The collection and removal of nightsoil is controlled by conservancy by-laws made under the Public Health (Sanitation) Ordinance, No. 15 of 1935.
(b) Refuse disposal.
Refuse is collected from dustbins by the Sanitary Department of the Urban Council. The service is a twice daily one in the urban districts of Hong Kong and Kowloon and once daily in the Peak and outskirts of the purely urban areas. An appreciable proportion of the four hundred and eighty-four tons collected daily is carried in open baskets through the streets by women coolies who perform the service in return for being allowed to make use of remnants of food, etc., for pig wash. This private scavenging system possesses obvious drawbacks, especially during the summer months, since each coolie is accompanied by a cloud of flies some of which may detach themselves and enter premises along the route.

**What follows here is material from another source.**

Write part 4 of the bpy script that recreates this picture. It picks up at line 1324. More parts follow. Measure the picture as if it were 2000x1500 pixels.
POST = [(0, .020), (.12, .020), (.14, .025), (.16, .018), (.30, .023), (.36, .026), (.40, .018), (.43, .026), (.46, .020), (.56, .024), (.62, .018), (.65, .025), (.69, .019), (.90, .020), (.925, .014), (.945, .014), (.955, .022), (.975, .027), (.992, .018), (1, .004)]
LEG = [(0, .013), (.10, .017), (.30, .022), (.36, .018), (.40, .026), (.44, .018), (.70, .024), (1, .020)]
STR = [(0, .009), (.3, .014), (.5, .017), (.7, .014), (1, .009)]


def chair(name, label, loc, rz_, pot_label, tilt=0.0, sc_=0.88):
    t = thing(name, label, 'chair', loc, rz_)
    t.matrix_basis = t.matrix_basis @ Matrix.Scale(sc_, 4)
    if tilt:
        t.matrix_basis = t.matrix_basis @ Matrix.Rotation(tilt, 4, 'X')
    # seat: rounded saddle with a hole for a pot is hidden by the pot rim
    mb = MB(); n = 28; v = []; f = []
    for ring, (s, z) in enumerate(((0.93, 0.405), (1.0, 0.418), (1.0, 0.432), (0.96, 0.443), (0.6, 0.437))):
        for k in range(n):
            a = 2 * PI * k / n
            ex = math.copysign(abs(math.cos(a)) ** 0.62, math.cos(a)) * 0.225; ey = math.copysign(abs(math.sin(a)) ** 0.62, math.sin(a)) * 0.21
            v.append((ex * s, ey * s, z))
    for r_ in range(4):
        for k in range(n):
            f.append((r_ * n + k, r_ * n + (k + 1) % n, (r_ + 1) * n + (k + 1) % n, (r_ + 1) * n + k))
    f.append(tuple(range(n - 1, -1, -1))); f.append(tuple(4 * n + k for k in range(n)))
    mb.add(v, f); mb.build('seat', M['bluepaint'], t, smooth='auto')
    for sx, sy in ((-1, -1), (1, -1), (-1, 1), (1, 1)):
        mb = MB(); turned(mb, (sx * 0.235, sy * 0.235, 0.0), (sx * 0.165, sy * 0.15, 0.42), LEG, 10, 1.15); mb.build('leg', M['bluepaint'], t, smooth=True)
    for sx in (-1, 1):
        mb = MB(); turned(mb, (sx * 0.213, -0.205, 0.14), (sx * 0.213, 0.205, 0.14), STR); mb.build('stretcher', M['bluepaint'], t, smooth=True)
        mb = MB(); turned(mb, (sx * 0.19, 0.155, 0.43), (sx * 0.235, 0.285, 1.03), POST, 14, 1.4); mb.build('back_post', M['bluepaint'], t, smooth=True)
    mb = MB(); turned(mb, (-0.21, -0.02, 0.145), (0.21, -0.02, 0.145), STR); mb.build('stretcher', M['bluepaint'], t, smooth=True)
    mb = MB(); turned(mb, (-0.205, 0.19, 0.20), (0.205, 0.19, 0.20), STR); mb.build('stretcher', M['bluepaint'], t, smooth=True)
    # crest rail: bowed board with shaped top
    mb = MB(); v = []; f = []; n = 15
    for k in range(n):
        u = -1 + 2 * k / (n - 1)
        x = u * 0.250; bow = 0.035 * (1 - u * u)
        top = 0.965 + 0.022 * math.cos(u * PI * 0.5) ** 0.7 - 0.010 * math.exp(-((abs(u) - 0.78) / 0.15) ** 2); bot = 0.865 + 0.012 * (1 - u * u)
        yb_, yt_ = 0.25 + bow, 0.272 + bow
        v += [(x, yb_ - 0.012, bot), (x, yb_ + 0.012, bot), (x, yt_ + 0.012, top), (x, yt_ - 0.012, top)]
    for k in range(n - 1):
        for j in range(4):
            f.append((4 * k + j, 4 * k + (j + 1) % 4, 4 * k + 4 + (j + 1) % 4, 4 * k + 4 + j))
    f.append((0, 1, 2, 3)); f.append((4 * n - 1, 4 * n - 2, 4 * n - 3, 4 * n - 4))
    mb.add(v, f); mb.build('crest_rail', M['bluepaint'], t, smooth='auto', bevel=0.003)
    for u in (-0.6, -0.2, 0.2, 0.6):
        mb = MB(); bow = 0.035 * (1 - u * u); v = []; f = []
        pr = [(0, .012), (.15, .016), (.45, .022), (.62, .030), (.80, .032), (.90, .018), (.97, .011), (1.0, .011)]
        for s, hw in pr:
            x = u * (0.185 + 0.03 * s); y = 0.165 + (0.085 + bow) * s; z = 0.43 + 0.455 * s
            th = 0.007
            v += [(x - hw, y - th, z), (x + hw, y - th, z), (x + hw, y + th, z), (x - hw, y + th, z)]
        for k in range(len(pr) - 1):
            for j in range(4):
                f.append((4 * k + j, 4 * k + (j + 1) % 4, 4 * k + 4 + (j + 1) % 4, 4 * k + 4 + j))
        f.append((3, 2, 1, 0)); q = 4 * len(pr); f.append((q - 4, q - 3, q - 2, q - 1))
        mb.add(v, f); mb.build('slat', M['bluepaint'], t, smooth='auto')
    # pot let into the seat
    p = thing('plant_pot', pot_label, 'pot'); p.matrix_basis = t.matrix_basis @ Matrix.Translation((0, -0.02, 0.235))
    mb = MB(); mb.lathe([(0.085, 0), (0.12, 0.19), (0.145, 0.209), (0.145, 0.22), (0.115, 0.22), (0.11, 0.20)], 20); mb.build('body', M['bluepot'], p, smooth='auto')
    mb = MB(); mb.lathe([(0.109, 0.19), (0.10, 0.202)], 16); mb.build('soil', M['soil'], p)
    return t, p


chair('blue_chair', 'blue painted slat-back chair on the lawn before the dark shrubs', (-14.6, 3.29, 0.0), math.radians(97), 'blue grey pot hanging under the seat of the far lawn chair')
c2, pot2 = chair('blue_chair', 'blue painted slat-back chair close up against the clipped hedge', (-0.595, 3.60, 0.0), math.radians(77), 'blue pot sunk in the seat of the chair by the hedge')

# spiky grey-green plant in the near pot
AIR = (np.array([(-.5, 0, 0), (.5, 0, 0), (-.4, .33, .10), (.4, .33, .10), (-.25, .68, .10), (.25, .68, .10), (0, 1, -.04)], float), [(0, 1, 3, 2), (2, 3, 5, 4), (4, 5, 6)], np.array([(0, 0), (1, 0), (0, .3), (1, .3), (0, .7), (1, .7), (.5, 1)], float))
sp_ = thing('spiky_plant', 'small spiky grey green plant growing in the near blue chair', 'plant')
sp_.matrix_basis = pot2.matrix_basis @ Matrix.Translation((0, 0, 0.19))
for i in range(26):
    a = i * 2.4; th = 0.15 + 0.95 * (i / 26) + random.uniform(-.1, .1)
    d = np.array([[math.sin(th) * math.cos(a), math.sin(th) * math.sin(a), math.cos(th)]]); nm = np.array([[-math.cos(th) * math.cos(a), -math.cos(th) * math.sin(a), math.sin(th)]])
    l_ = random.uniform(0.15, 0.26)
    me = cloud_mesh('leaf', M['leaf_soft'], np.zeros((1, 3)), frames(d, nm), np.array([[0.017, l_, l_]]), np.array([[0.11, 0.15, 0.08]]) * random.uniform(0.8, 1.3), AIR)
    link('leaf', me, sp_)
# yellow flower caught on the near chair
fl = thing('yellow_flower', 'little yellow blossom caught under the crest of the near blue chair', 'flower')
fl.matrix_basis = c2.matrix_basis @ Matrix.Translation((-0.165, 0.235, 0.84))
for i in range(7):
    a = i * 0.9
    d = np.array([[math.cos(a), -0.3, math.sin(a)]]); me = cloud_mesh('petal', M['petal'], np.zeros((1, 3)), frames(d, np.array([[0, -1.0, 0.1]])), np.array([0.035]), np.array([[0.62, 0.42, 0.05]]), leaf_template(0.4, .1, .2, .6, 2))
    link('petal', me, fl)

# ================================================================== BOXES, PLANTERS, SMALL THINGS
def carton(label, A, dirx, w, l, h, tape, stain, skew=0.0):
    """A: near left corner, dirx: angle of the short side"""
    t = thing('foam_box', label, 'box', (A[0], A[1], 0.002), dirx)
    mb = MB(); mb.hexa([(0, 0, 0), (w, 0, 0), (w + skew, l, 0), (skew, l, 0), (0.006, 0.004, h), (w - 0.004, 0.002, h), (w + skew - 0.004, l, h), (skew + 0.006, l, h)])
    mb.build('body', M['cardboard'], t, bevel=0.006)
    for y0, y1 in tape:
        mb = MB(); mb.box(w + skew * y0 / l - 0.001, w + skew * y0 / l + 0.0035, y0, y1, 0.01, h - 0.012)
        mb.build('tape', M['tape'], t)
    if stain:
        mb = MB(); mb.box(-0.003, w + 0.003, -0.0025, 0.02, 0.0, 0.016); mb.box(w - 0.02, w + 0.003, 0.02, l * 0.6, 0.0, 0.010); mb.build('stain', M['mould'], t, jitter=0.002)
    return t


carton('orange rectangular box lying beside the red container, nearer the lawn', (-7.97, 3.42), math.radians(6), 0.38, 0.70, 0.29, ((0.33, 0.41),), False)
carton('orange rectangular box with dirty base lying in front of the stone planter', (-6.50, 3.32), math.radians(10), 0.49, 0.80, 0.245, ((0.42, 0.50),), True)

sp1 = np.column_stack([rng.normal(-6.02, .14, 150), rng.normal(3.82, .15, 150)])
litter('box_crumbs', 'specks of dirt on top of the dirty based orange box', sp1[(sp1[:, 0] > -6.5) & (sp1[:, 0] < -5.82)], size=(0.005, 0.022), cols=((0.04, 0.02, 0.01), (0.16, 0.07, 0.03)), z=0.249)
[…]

About three-quarters of the refuse is collected into covered Sanitary Department motor lorries of which twelve function in Hong Kong with about half that number in Kowloon. Household waste from these and that carried in open baskets is tipped into barges or dust boats, five of which are stationed at various parts of the sea front in Hong Kong and four in Kowloon.
The dust boats lie alongside for several hours each day and are a prolific source of flies during the summer months.
They are taken by tugs, except when equipped with their own power, to a refuse disposal area established in the shallow waters of Kowloon Bay at Kun Tong. A considerable amount of land has already been formed in this way and should be valuable after consolidation for building purposes. The refuse is top-dressed with a foot or more of dredged sand and mud from the approaches to Hong Kong harbour. Once the filling area is reduced to reasonable proportions, the fly nuisance at this dump should be very considerably lessened.
Spraying of insecticide is carried out on the dust boats before they return to their urban stations, but this is only partially effective and it is usual for many flies to be transported back. This nuisance has been lessened in some degree since coolies working on the dust boats were forbidden to comb the refuse for rags, etc., and to take these back in the boats returning from the disposal area. A second refuse dump is maintained in swampy land near Aberdeen on Hong Kong Island.